Nowak poinformowany, ale publicznie milczy
Podobny mechanizm miał działać w przypadku oferty Lisieckiego dla PKP. Dlatego 17 maja zarząd PKP zawiadomił o działalności Lisieckiego CBA. Ani rzeczniczka PKP, ani rzecznik CBA nie chcą o tej sprawie rozmawiać. Ale w piątek rano na antenie RMF FM te informacje potwierdził minister transportu Sławomir Nowak, który sam procesuje się z wydawcą "Wprost" (chodziło o publikację o jego relacjach z przedstawicielami firmy Cam Media i drogich zegarkach niezgłoszonych przez niego w oświadczeniach majątkowych). - Zostałem o tym fakcie poinformowany - przyznał minister. - Ale w tej sprawie nie będę się wypowiadał publicznie ze względu na to, że z wydawcą "Wprost" mam spór sądowy o ochronę mojego dobrego imienia - dodał po chwili.
Naciski na wydawcę'
Dzień przed publikacją "GF" o ofertach prezesa Lisieckiego jego spółka wydała oświadczenie. Napisano tam, że to działania wpisujące się w trwające od kilku tygodni naciski na wydawcę "Wprost", aby wymienił kierownictwo redakcji. "Rozpowszechnianie fałszywych informacji na temat wydawcy zarząd PMPG traktuje jako zemstę za te niewygodne publikacje" - podkreślono. Poinformowano również, że spółka złożyła w sądzie pozew o ochronę dóbr osobistych przeciwko Wojciechowi Szpilowi, prezesowi Totalizatora Sportowego, w związku z dokonaną przez niego manipulacją i pomówieniem polegającym na rozpowszechnianiu nieprawdziwych informacji na temat prezesa Lisieckiego.
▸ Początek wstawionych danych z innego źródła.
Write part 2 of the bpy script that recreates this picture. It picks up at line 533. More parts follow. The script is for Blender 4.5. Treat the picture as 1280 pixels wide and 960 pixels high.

- W naszej ocenie publikacja "GF" wpisuje się w naciski na wydawcę, w tym próby wpłynięcia na treść lub zablokowania niektórych publikacji podejmowane w ciągu ostatnich kilku miesięcy m.in. przez prezesa Totalizatora Sportowego, który swoimi rzekomymi rewelacjami, opublikowanymi przez "GF", od kilku miesięcy próbuje zainteresować różne redakcje - mówi Anna Pawłowska-Pojawa, PR manager Point Group. Dodaje, że charakter działań Wojciecha Szpila został opisany w pozwie przeciwko niemu złożonym w lutym tego roku. - W żadnym momencie działalność spółki oraz jej zarządzających nie naruszyła standardów ani etyki prowadzenia biznesu - zapewnia Anna Pawłowska-Pojawa.
Co na to Totalizator Sportowy? - Proszę darować, ale zapowiedziany pozew jeszcze do nas nie dotarł, w związku z tym trudno go w jakikolwiek sposób komentować - mówi rzeczniczka TS.
Nagrane spotkanie z minister Kudrycką
Wiadomo, że prezes Point Group spotykała się w tym roku także z minister nauki prof. Barbarą Kudrycką. Doszło do dwóch spotkań na początku roku. Na pierwszym prezes wspomniał o możliwości opisywania na łamach czasopism należących do PMPG wydarzeń i inicjatyw związanych z nauką i szkolnictwem wyższym. Gdy doszło do kolejnego spotkania, przedstawiciele ministerstwa zaproponowali Lisieckiemu nagranie jego przebiegu, na co się zgodził. Jak przyznaje Kamil Melcer, rzecznik prasowy Ministerstwa Nauki, spotkania miały dotyczyć kończącej się w 2013 roku współpracy ministerstwa z powiązaną z PG międzynarodową platformą promocji osiągnięć nauki Index Copernicus International. - Nie było żadnego powodu do przekazywania informacji o przebiegu spotkania CBA lub jakiejkolwiek innej instytucji ze względu na niejednoznaczność wypowiedzi p. Lisieckiego podczas pierwszego spotkania. Choć pani minister nie odczuła tego jako szantażu czy próby wymuszenia jakichkolwiek działań, to spotkanie zostało szybko zakończone. Tylko ze względu na dużą wrażliwość na możliwe wystąpienie konfliktu interesów następne spotkanie zostało nagrane - tłumaczy Melcer.